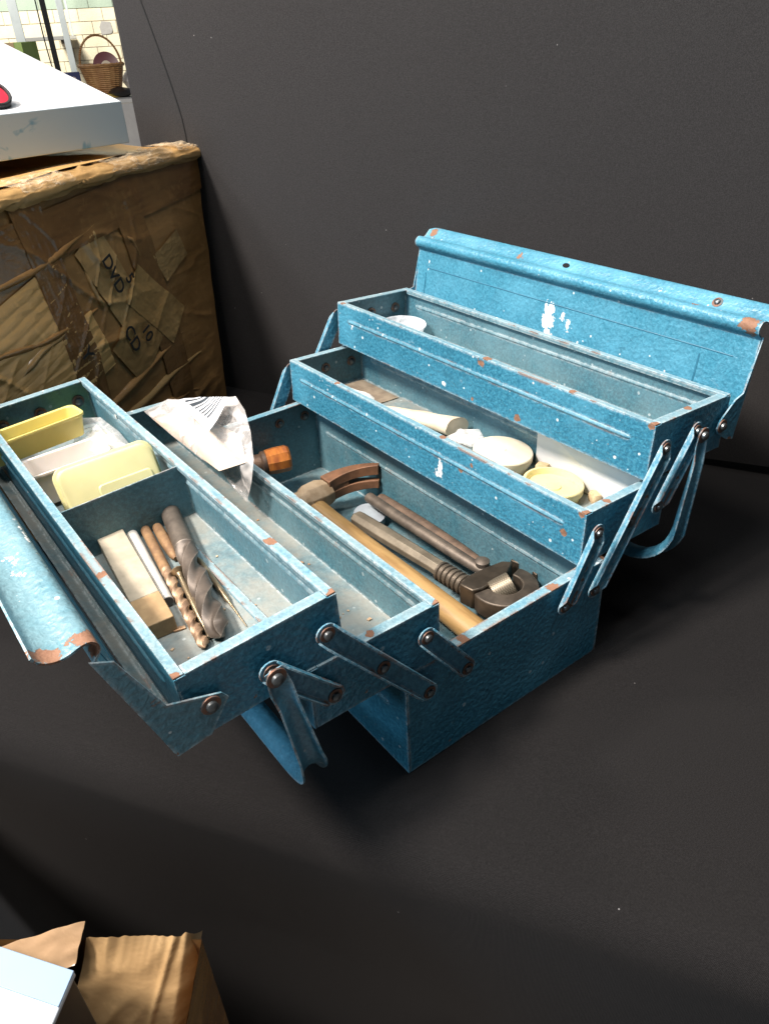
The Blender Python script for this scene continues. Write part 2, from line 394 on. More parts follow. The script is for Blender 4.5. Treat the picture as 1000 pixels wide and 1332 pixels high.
mb, mf = pan(.2187, .1043, .008, .009, (.0605,))
BASE = put('base_box', mb.mesh('base_box', [M['paint'], M['inner'], M['inner'], M['rimbase'], M['inner'], M['rib']], 30, mf), TB, TR(-.10935, 0, 0), bevel=.0005)
for x, z in ((-.0916, .0825), (-.0537, .0818), (.0546, .0836), (.0912, .0825)):
    rivet(BASE, x, LEN - .0013, z, True, 1.0)
TRAYS = {}
def tray(key, ox, oy, oz, ang, front, label, green=False):
    mb, mf = pan(WT, HT, .0065, .0085, (.0325,))
    T = TR(ox, oy, oz) @ RY(ang)
    o = put('tray', mb.mesh('tray', [M[front], M['inner'], M['floor'], M['rim' + key], M['inner_green' if green else 'inner'], M['rib']], 30, mf), TB, T, bevel=.0005, label=label)
    TRAYS[key] = (o, T); return o, T
tray('R1', .0811, .0054, .1056, 1.903, 'paint_front', 'lower right tray holding round tins')
tray('R2', .155, .0042, .1603, 2.827, 'paint_up', 'upper right tray, nearly empty')
tray('L1', -.1851, -.0005, .1054, .6635, 'paint', 'lower left tray under the plastic bag')
tray('L2', -.2625, .0013, .1489, -2.841, 'paint', 'upper left tray with a divider and drill bits', True)
for k, xs in (('R1', (.05, .089)), ('R2', (.05, .088)), ('L1', (.055, .094)), ('L2', (.018, .055, .0935))):
    o, T = TRAYS[k]
    for x in xs:
        put('rivet', RIV, o, T @ TR(x, LEN - .0013, .030) @ NEAR)
o, T = TRAYS['L2']
dv = MB(); dv.box(.0016, WT - .0016, .2203, .2213, .002, HT - .0022); dv.box(.0016, WT - .0016, .2214, .229, .0021, .0031)
put('divider', dv.mesh('divider', [M['inner']]), o, T, bevel=.0003)
ms = MB(); ms.lathe([(.004, 0), (.004, .0006)], 14)
put('paint_mark', ms.mesh('paint_mark', [simple('white_paint_dab', (.7, .7, .66))]), o, T @ TR(WT - .0017, .377, .038) @ RY(-90) @ Matrix.Diagonal((1, .45, 1, 1)))

# lids: leaning panel, rolled grip along the top, triangular end cheeks
XZ = lambda p, a: (p[0], a, p[1])
def smoothp(pts, n=3):
    out = []
    for i in range(len(pts) - 1):
        p0, p1, p2, p3 = [V(pts[max(0, min(len(pts) - 1, j))]) for j in (i - 1, i, i + 1, i + 2)]
        for k in range(n):
            t = k / n
            out.append(.5 * ((2 * p1) + (p2 - p0) * t + (2 * p0 - 5 * p1 + 4 * p2 - p3) * t * t + (3 * p1 - 3 * p2 + p3 - p0) * t ** 3))
    return out + [V(pts[-1])]
def lid(prof_flat, prof_roll, cheek, y0, y1, label, sgn, rivp, ledge=None):
    mb = MB()
    pts = [V(p) for p in prof_flat] + smoothp(prof_roll)
    mb.ribbon(pts, y0, y1, .0012, 24)
    for ya, yb in ((y0 - .0012, y0 + .0002), (y1 - .0002, y1 + .0012)):
        mb.prism(cheek, ya, yb, XZ)
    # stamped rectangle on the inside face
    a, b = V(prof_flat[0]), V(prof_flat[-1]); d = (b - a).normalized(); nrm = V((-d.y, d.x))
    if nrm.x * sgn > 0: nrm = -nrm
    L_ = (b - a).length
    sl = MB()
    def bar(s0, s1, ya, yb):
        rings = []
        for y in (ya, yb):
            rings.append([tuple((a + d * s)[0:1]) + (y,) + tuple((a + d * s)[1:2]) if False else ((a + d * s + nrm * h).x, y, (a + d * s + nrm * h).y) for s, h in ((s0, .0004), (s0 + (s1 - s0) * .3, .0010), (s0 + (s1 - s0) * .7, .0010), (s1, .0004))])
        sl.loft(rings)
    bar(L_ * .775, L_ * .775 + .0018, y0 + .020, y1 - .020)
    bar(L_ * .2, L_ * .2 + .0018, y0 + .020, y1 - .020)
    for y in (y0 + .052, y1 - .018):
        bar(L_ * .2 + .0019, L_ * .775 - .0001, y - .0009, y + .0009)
    pm = M['paint_lid'] if sgn > 0 else M['paint_lid_dusty']
    if ledge: mb.ribbon(ledge, y0 + .001, y1 - .001, .0010, 1, 1)
    o = put('lid', mb.mesh('lid', [pm, M['floor']], 35), TB, None, label=label)
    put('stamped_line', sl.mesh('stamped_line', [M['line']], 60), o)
    rivet(o, rivp[0], y0 - .0012, rivp[1]); rivet(o, rivp[0], y1 + .0012, rivp[1], False)
    return o
LR = lid([(.2758, .1612), (.2905, .2500)], [(.2905, .2500), (.2893, .2532), (.2855, .2560), (.2838, .2603), (.2857, .2645), (.2893, .2662), (.2932, .2656), (.2965, .2643), (.3000, .2652), (.304, .2685), (.308, .2718), (.312, .2735), (.3155, .2725)],
    [(.2758, .1606), (.2918, .2525), (.2835, .2210), (.2789, .2045), (.2676, .2015), (.2490, .1870), (.2465, .1800), (.2490, .1745), (.2650, .1640)], .0015, .4665, 'right lid standing open, splashed with white paint', 1, (.2524, .1812))
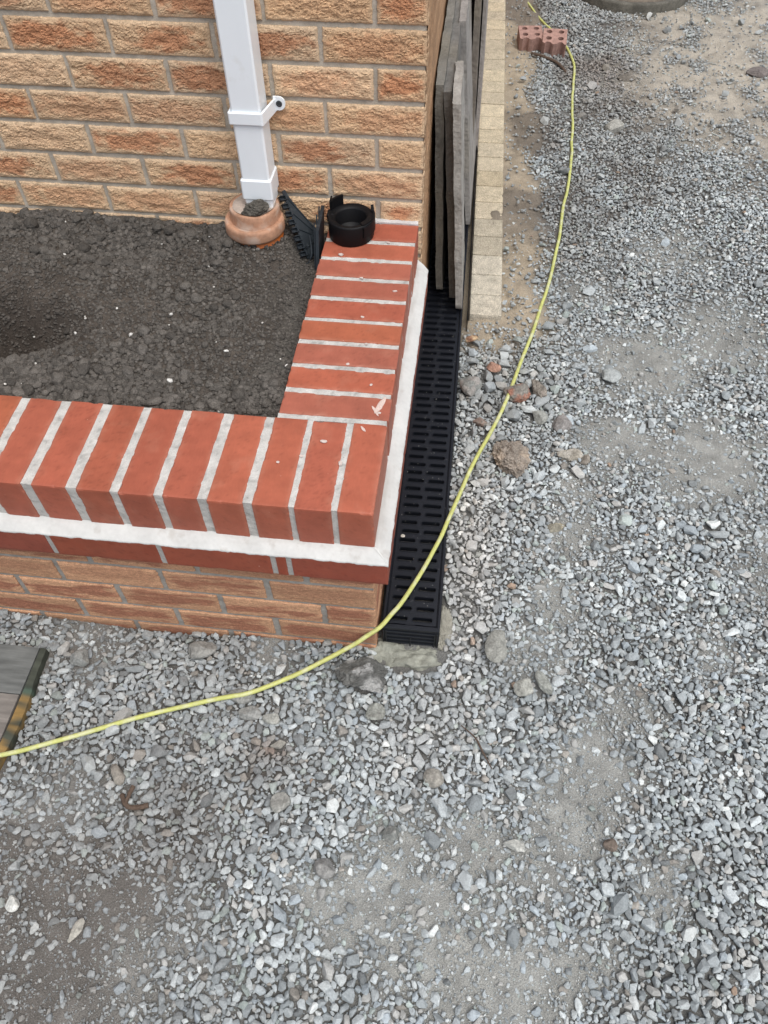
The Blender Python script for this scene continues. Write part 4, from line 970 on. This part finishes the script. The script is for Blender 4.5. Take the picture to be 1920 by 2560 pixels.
rust = np.exp(-(((px_ + .19) / .035) ** 2 + ((py_ + .26) / .02) ** 2)) + .7 * np.exp(-(((px_ - .62) / .14) ** 2 + ((py_ - 2.72) / .2) ** 2)); rust = np.clip(rust, 0, 1)[:, None] * .6
cols = cols * (1 - rust) + np.array([.20, .12, .075]) * rust
hz = ground_h(px_, py_); br_ = bare(px_, py_); lift = pr_ * (rng.uniform(.30, .72, n) * (1 - br_) + rng.uniform(.02, .30, n) * br_) + .001 + .004 * (1 - br_) * rng.random(n)
sc3 = pr_[:, None] * rng.uniform(.88, 1.22, (n, 3)) * np.array([1.12, 1.02, 1.0]); sc3[:, 0] *= np.where(rng.random(n) < .12, rng.uniform(1.15, 1.45, n), 1)
yaw = rng.uniform(0, 2 * PI, n); tl = rng.normal(0, .32, n)
zz = hz + lift; CP = catmull(cab, 12)
for i_ in range(0, n, 20000):
    a_ = slice(i_, i_ + 20000); dx_ = (px_[a_, None] - CP[None, :, 0]) ** 2 + (py_[a_, None] - CP[None, :, 1]) ** 2; q_ = dx_.argmin(1); nr = np.sqrt(dx_.min(1)) < .011
    lim = CP[q_, 2] - .004 - pr_[a_] * .55; zz[a_] = np.where(nr, np.minimum(zz[a_], lim), zz[a_])
gb = MB(); ngr = 90; qx = rng.uniform(.018, .122, ngr); qy = rng.uniform(.04, 1.05, ngr) ** 1.0; qr = rng.uniform(.0007, .0018, ngr)
scatter(gb, [p_[0] for p_ in HPs], [p_[1] for p_ in HPs], qx, qy, np.full(ngr, GT + .0008), np.repeat(qr[:, None], 3, 1), rng.uniform(0, 6, ngr), rng.uniform(-.4, .4, ngr), np.tile([.28, .28, .27], (ngr, 1)))
bigm = pr_ > .0040
for sel, protoset in ((bigm, HP), (~bigm, HPs)):
    i = np.where(sel)[0]
    scatter(gb, [p_[0] for p_ in protoset], [p_[1] for p_ in protoset], px_[i], py_[i], zz[i], sc3[i], yaw[i], tl[i], cols[i])
gb.build('gravel', M['stone'], None, False, kind='stuff', label='loose grey crushed stone gravel spread over the ground')
print('tris', sum(len(f) for f in gb.f))
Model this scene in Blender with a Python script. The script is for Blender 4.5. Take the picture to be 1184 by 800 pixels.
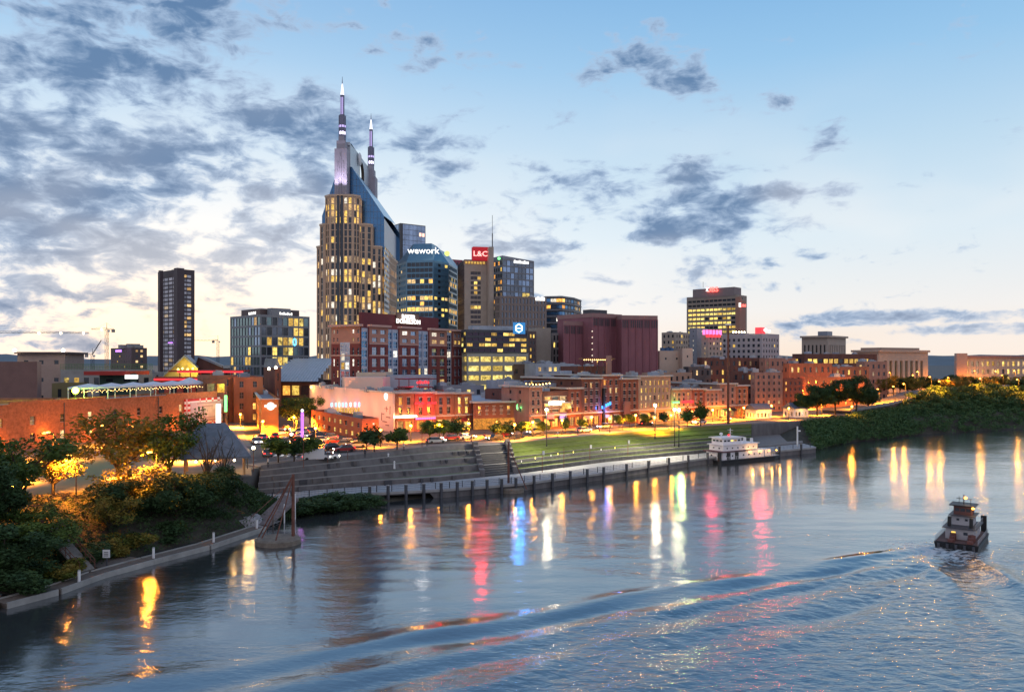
import bpy, math, random
from mathutils import Vector, Matrix, noise
R = math.radians
rnd = random.Random(7)
for o in list(bpy.data.objects): bpy.data.objects.remove(o)
scene = bpy.context.scene
COL = scene.collection

# ---------------------------------------------------------------- camera
CAM_H = 25.0      # the bridge deck, metres above the water
HOR = 418.0       # measured horizon row and focal length of the photograph
F = 900.0
cam_data = bpy.data.cameras.new('camera')
cam = bpy.data.objects.new('camera', cam_data)
COL.objects.link(cam)
cam.location = (0, 0, CAM_H)
cam.rotation_euler = (R(90), 0, 0)
cam_data.sensor_width = 36
cam_data.lens = 36 * F / 1184
cam_data.shift_y = (HOR - 400) / 1184
cam_data.clip_start = 0.5
cam_data.clip_end = 20000
scene.camera = cam

# ---------------------------------------------------------------- world
SUN_AZ = -23.0    # degrees left of the view axis
SUN_EL = 2.5
world = bpy.data.worlds.new('World')
scene.world = world
world.use_nodes = True
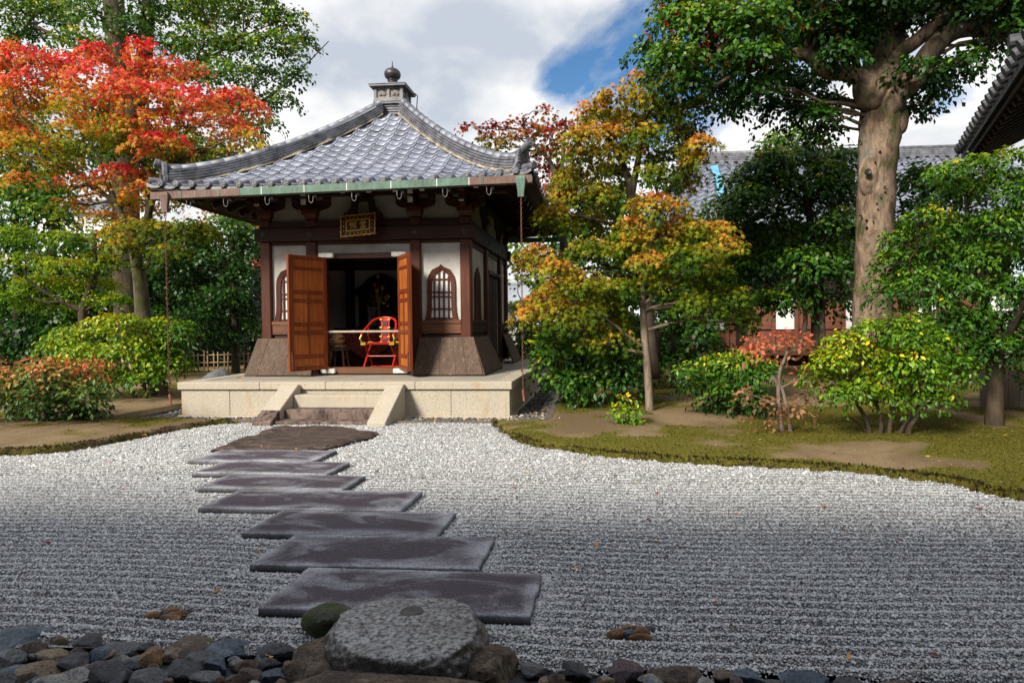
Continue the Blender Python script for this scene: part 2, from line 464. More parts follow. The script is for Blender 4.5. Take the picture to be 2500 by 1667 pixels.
M_ROCKBASE = m_rock('brown_rock', (0.085, 0.062, 0.045), (0.235, 0.175, 0.125), 0, None, 4.0, 0.9)
M_ROCKMOSS = m_rock('mossy_rock', (0.09, 0.085, 0.07), (0.17, 0.16, 0.14), 0.085, None, 3.0, 0.9)
M_STONES = [m_rock('blue_grey_stone', (0.050, 0.072, 0.100), (0.115, 0.150, 0.195), 0, None, 4, 0.35, 0.55),
            m_rock('dark_grey_stone', (0.036, 0.038, 0.044), (0.090, 0.094, 0.104), 0, None, 5, 0.4, 0.6),
            m_rock('tan_stone', (0.15, 0.105, 0.066), (0.30, 0.235, 0.165), 0, None, 6, 0.35, 0.65),
            m_rock('brown_stone', (0.085, 0.060, 0.046), (0.170, 0.130, 0.100), 0, None, 5, 0.45, 0.65),
            m_rock('pale_stone', (0.19, 0.185, 0.175), (0.36, 0.345, 0.32), 0, None, 7, 0.35, 0.65),
            m_rock('purple_stone', (0.075, 0.050, 0.058), (0.135, 0.095, 0.105), 0, None, 5, 0.4, 0.6),
            m_rock('mid_grey_stone', (0.095, 0.10, 0.105), (0.175, 0.18, 0.185), 0, None, 5, 0.4, 0.6)]
M_RUSTSTONE = m_rock('rusty_stone', (0.14, 0.065, 0.028), (0.34, 0.19, 0.09), 0, None, 9, 0.5)
M_ORANGESTONE = m_rock('ochre_boulder', (0.20, 0.115, 0.055), (0.32, 0.195, 0.105), 0, None, 6, 0.35)
def m_peb():
    t = NT('river_pebble')
    n = t.noise(9, 5, 0.6)
    r = t.rand()
    c = t.ramp(r, [(0.0, (0.10, 0.105, 0.115)), (0.22, (0.20, 0.20, 0.20)), (0.42, (0.34, 0.29, 0.22)), (0.58, (0.40, 0.26, 0.13)), (0.72, (0.23, 0.23, 0.24)), (0.86, (0.46, 0.40, 0.31)), (1.0, (0.30, 0.17, 0.09))], 'CONSTANT')
    c = t.mix(t.ramp(n, [(0.4, 0), (0.75, 0.55)]), c, (0.12, 0.105, 0.09))
    t.bump(n, 0.3, 0.01)
    return t.fin(c, 0.65, 0, 0.35)
M_PEBBLE = m_peb()
M_KERB = m_granite('old_kerb_stone', (0.15, 0.125, 0.105), (0.09, 0.06, 0.04))

def m_gravel():
    t = NT('gravel_grain')
    return t.fin(t.attr('col'), 0.7, 0, 0.35)
M_GRAIN = m_gravel()
def m_gravelbed():
    t = NT('gravel_bed')
    v = t.voro(120, None, 'F1', 'Color'); d = t.voro(120)
    hsv = t.n.new('ShaderNodeSeparateColor'); t.l.new(v, hsv.inputs[0])
    c = t.ramp(hsv.outputs[0], [(0.0, (0.10, 0.10, 0.105)), (0.12, (0.34, 0.34, 0.345)), (0.40, (0.58, 0.58, 0.585)), (1.0, (0.80, 0.795, 0.79))])
    c = t.mix(t.ramp(d, [(0.25, 0), (0.62, 0.85)]), c, (0.05, 0.05, 0.05))
    t.bump(d, 0.9, -0.008)
    return t.fin(c, 0.8, 0, 0.3)
M_GRAVELBED = m_gravelbed()
def m_ground():
    t = NT('moss_and_soil')
    a = t.noise(0.55, 6, 0.62, None, 0.4); b = t.noise(7, 5, 0.65); g = t.noise(120, 3, 0.7); g2 = t.noise(38, 4, 0.7)
    soil = t.mix(t.ramp(g, [(0.34, 0), (0.62, 1)]), (0.085, 0.055, 0.027), (0.36, 0.265, 0.155))
    moss = t.mix(t.ramp(g2, [(0.35, 0), (0.66, 1)]), (0.038, 0.040, 0.006), (0.190, 0.165, 0.026))
    ma = t.math('ADD', t.attr('lip'), t.math('MULTIPLY', t.math('SUBTRACT', t.mix(0.5, b, g2), 0.5), 0.9))
    fac2 = t.ramp(ma, [(0.35, 0), (0.65, 1)])
    soil = t.mix(t.ramp(a, [(0.42, 0.55), (0.6, 0)]), soil, (0.075, 0.048, 0.024))
    c = t.mix(fac2, soil, moss)
    side = t.ramp(t.nz(), [(0.72, 0.9), (0.93, 0)])
    c = t.mix(side, c, (0.028, 0.021, 0.010))
    t.bump(t.mix(0.5, g, g2), 0.6, 0.02)
    return t.fin(c, 0.95, 0, 0.1)
M_GROUND = m_ground()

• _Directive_
Transcribe the lines beginning at the one that contains "bar(L_ * .2, L_" and ending at the one that contains "1, (.2524, .1812))", with nothing added or left out.

• _Task result_
    bar(L_ * .2, L_ * .2 + .0018, y0 + .020, y1 - .020)
    for y in (y0 + .052, y1 - .018):
        bar(L_ * .2 + .0019, L_ * .775 - .0001, y - .0009, y + .0009)
    pm = M['paint_lid'] if sgn > 0 else M['paint_lid_dusty']
    if ledge: mb.ribbon(ledge, y0 + .001, y1 - .001, .0010, 1, 1)
    o = put('lid', mb.mesh('lid', [pm, M['floor']], 35), TB, None, label=label)
    put('stamped_line', sl.mesh('stamped_line', [M['line']], 60), o)
    rivet(o, rivp[0], y0 - .0012, rivp[1]); rivet(o, rivp[0], y1 + .0012, rivp[1], False)
    return o
LR = lid([(.2758, .1612), (.2905, .2500)], [(.2905, .2500), (.2893, .2532), (.2855, .2560), (.2838, .2603), (.2857, .2645), (.2893, .2662), (.2932, .2656), (.2965, .2643), (.3000, .2652), (.304, .2685), (.308, .2718), (.312, .2735), (.3155, .2725)],
    [(.2758, .1606), (.2918, .2525), (.2835, .2210), (.2789, .2045), (.2676, .2015), (.2490, .1870), (.2465, .1800), (.2490, .1745), (.2650, .1640)], .0015, .4665, 'right lid standing open, splashed with white paint', 1, (.2524, .1812))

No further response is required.